Once the requirements of s.228 are satisfied so as to render the transaction void the mortgage may arguably be held on a constructive trust and made directly available to discharge Sanwa Inc's indebtedness to Sanwa Australia. Execution pursuant to the warrant of execution may be unnecessary cf. Ideal Bedding Company Limited v. Holland (1907) 2 Ch. 157. An order requiring the defendants to do what is necessary to make the mortgage available for satisfying Sanwa Australia's claim may be made; Ideal Bedding (ante) 172 and consequential orders may be made for the satisfaction of the particular debt; Blinkinsop v. Blinkinsop (1852) 1 de G.M. and G. 495 Smith v. Hearst (1852) 10 Hare 30 at 46.

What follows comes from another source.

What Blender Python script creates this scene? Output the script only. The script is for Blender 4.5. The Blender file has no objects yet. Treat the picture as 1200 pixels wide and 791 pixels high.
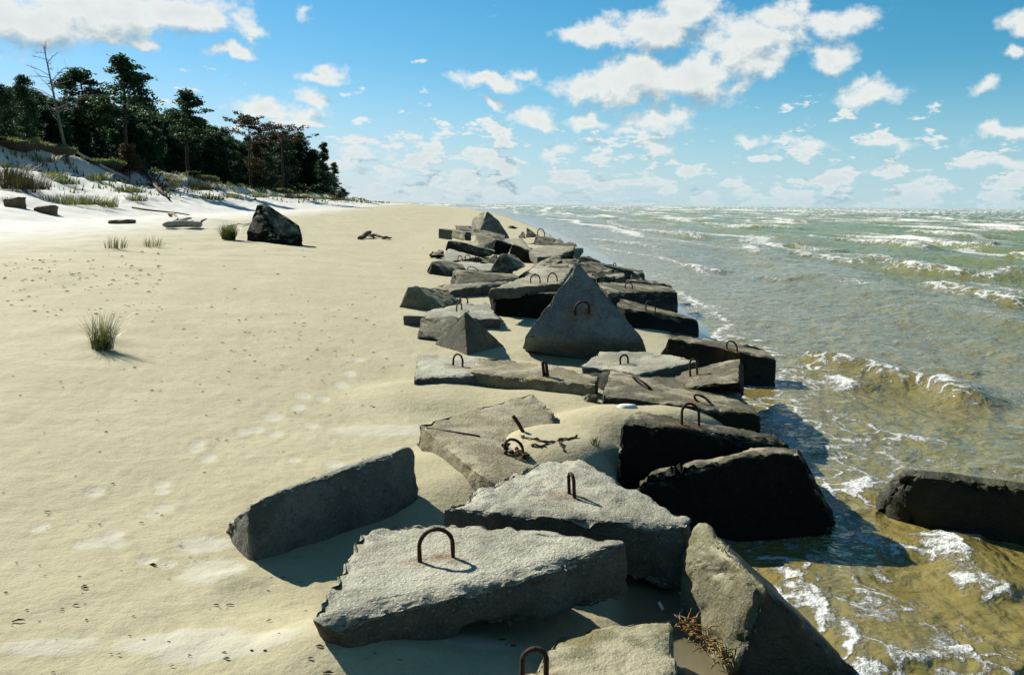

Based on the considerations between those I have averted to Sanwa Australia arguably has a caveatable interest. Its interest is not simply an interest in the proceeds of its sale by way of execution but a beneficial interest in the property and consequently in the proceeds of its sale c.f. Queensland Estates Pty Ltd v. Collas (1971) Qd. R. 75 at 81 McMahon v. Marr 1979 V.R. 239, Plymouth Brothers v. St Mour (1906) 26 N.Z.L.R. 294 at 296.
The balance of convenience favours Sanwa Australia. On the view I have taken there is a serious question to be tried as to whether Sanwa Inc and ReEsta have colluded in a fraudulent transaction, to deprive Sanwa Australia of property to which it will otherwise be entitled so as to satisfy its debt and make funds available to discharge its outstanding obligations for specific performance. The evidence does not make a particularly convincing case but ReEsta is disadvantaged by the property in the mortgage being frozen until the issues concerning the transaction are litigated. There is moreover no particularly satisfactory explanation for the lapse of time since the caveat was lodged and the bringing of the application. I should mention that the receiver offers his undertaking as to damages.
In conclusion therefore Sanwa Australia has shown cause against the removal of the caveat.
If I were of the view that Sanwa Australia did not have a caveatable interest, I would have granted the injunction sought in the notice of motion.
Costs should follow the event, subject to submissions.